The report calls for the visa fees to be reduced and urges the government to launch an independent review into the policy. 

IPPR senior research fellow Lucy Mort said: “It’s clear that this policy needs review and reform, not only to improve the lives of people on course to settle, but to reduce the workload of the Home Office.”

GMIAU policy officer Rivka Shaw said: “Far too many people embedded in our communities are forced into debt and insecurity through this punishing, exploitative policy, despite their best efforts to be resilient, work hard and provide for their families and children.  

“There is nothing inevitable about the 10-year route: it is a political choice that can and must be changed.”

A Home Office spokesperson said: “We are proud to uphold the human rights settlement route for family members wishing to join their family in the UK.

“These rules are designed to ensure financial independence, encourage integration and tackle immigration abuse. Fee waivers are available for certain specified human rights applications, as well as for applications for children seeking to register as a British citizen.”
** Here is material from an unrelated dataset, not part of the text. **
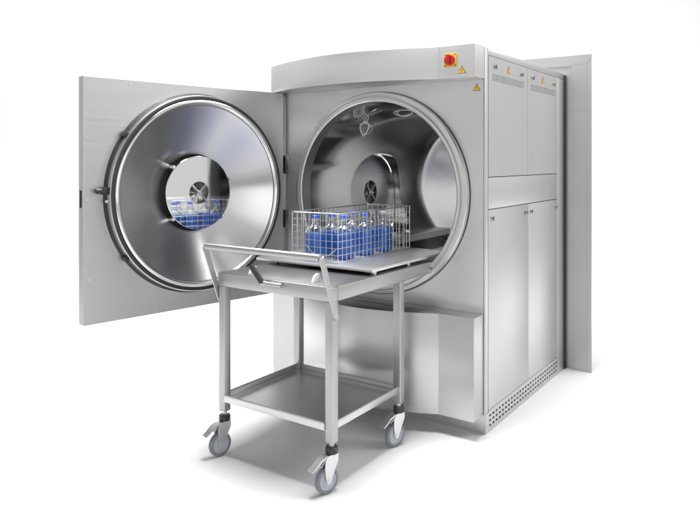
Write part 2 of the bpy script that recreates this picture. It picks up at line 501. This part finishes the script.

A Home Office spokesperson said: “We are proud to uphold the human rights settlement route for family members wishing to join their family in the UK.
 
“These rules are designed to ensure financial independence, encourage integration and tackle immigration abuse. Fee waivers are available for certain specified human rights applications, as well as for applications for children seeking to register as a British citizen.”

*Name has been changed to protect Jay’s identity.